Bakın bunun yakın dönemde
örneklerinden biri Tuncay Özkan-Mesut
Yılmaz ilişkisidir. Düşünün ulusalcı ve solcu bir
gazeteci olan Tuncay Özkan tüm medya âleminin bildiği gibi bir
dönem çok sert ANAP
militanlığı yapmıştır. Genç
okurlarımın “Bu nasıl olur? Kemalist Tuncay Özkan,
Özal’ın felsefesini mi savundu?” dediğinizi duyar
gibiyim. Ne kadar ironik ki, bu garabet aynen olmuştur. Merhum
büyük devlet adamımız Turgut Özal’ın siyasi felsefesinin tam
zıddında olan solcu Kemalist bir adam sırf menfaat ilişkileri
gereği ANAP ve Mesut Yılmaz savunuculuğu yapmıştır. Peki sonuç ne
olmuştur?
Hem ANAP hem de Mesut Yılmaz
tarihe karışmıştır. Bu tür yanlış medya propaganda ilişkileriyle
gidilecek yolun sonu hezimettir. İşte biz de AK Parti olarak bunun
benzerini yaşadık 23 Haziran’da. Profesyonel olarak
kiralanmış gazeteci modeliyle iş yürümez.
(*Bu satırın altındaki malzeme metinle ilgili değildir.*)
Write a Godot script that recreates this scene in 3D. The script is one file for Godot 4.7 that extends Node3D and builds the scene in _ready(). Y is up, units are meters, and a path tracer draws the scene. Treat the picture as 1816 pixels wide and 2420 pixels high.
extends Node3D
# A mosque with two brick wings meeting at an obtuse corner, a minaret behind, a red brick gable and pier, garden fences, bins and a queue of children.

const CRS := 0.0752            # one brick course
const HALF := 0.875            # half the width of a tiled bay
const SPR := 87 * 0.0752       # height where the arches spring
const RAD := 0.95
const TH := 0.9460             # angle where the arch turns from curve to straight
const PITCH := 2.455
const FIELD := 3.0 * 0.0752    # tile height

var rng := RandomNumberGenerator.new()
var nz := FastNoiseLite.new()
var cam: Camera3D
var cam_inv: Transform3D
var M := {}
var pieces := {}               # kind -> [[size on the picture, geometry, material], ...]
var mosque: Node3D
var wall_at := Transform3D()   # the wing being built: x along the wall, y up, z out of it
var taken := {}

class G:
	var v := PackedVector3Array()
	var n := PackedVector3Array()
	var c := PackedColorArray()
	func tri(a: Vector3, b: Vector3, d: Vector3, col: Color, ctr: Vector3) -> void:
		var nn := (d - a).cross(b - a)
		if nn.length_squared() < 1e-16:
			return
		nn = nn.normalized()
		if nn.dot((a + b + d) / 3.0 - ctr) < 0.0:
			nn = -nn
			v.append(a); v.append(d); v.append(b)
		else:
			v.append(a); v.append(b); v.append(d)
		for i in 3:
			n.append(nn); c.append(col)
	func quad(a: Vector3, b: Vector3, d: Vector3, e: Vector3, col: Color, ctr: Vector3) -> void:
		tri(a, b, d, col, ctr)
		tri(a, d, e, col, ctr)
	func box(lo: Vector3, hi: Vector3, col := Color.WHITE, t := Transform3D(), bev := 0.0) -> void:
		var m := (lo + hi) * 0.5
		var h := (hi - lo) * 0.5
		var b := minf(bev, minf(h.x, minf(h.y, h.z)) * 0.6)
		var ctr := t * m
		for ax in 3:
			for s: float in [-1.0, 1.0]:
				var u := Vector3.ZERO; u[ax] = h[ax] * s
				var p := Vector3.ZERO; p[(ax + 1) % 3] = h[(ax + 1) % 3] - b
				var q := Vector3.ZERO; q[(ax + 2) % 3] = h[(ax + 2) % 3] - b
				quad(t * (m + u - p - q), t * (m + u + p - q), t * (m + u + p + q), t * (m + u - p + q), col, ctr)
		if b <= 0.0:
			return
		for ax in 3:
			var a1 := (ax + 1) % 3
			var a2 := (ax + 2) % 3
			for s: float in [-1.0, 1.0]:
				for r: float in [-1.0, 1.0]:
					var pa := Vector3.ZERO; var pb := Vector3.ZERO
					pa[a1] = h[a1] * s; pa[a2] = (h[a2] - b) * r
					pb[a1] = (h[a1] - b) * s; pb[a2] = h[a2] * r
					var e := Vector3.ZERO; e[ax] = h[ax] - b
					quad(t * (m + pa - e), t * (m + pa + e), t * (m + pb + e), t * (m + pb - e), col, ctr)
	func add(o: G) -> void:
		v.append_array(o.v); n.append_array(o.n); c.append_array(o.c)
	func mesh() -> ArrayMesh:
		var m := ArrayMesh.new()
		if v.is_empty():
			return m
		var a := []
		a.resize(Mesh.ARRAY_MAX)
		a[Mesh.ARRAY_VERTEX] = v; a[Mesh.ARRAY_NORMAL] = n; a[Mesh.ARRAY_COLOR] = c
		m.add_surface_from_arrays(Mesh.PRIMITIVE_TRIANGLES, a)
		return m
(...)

Bizim taraf
olarak kesinlikle ders alıp yola düzgün şekilde devam etmeliyiz.
Bakın AK Parti yakın zaman önce de bunu yaşadı. Tuncay Özkan’ın bir
anda ANAP’lı oluşu gibi 28 Şubat destekçisi Fatih Altaylı da bir
anda AK Partili ve Erdoğancı olmuştu.